A lot of the biggest lessons, and I share this in my new book, is seeing him live the theology made me want the theology. It is just words on paper until you see somebody in the good of a real knowledge of God, a real grasp of the Gospel.

The mentoring continues. He still gives me feedback on how I lead and tells where he thinks I am getting wrong and right and I benefit from that relationship.

Q. What was difficult about moving into the senior pastor role? What do you enjoy about it?

JH: It’s a role of service and I am not going to have it forever. Lord willing, I will be able to pass it on faithfully to someone else. I was executive pastor before that, which I think is the ideal job because you can lead and do all these things, but you are not ultimately responsible. The senior pastor is ultimately responsible, even for other people’s decisions: you are the one is called to take responsibility. There is definitely a weight of needing to faithfully preach, but then also carry a lot of leadership responsibilities.

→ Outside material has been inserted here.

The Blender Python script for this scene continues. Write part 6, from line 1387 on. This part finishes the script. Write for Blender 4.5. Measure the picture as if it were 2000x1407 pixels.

So it has required, especially in a church our size, me just growing and learning how to benefit from the strengths of other people, recognizing where I am weak, where I need other guys. And recognizing that it takes a lot of work to keep people together focused on what is most important. And that is not a one-time deal. You have to day in, day out, week after week, year after year keep preaching the Word of God, keep proclaiming the Gospel and it is just a long race.

But I am so honored to be able to serve in this way. I still just wake up and think, “I can’t believe I am serving in this way.” It is an amazing thing. I get to do that with a team of men who I so respect, they are my dear friends.

The first Sunday I preached as senior pastor I preached from the book of Joshua, the passage that talks about God bringing the people into the promised land. In the text Joshua says, we are living in homes that we didn’t build and we are benefitting from the harvest that we didn’t plant. I preached from that because that is how I felt.

I have benefitted from what C.J., and not just C.J., but other pastors, and not just the pastors, but also the members of the church, have built with their lives, with their faithfulness. Living out the Gospel, raising their families, sharing the Gospel in the community, giving financially. All of these different things. I feel like I am living in houses that I have not built and it is a very humbling thing.

But it makes me very aware of the fact that the church and, even more essentially, the Gospel is a stewardship, it is something that is entrusted to us. My experience has really laid that weight on my shoulders more. I really have felt the sense of something being handed to me and the sense of “I need to be faithful to guard what has been entrusted to me and deliver that to the next generation.”

It is not about “hey, I need to come and innovate” and “hey, what mark can I make on this” and that sort of thing. Of course there is a place for innovation, but in the confines of saying, “this Gospel is unchanging, and this is truth that I need to preserve and pass on to other men.”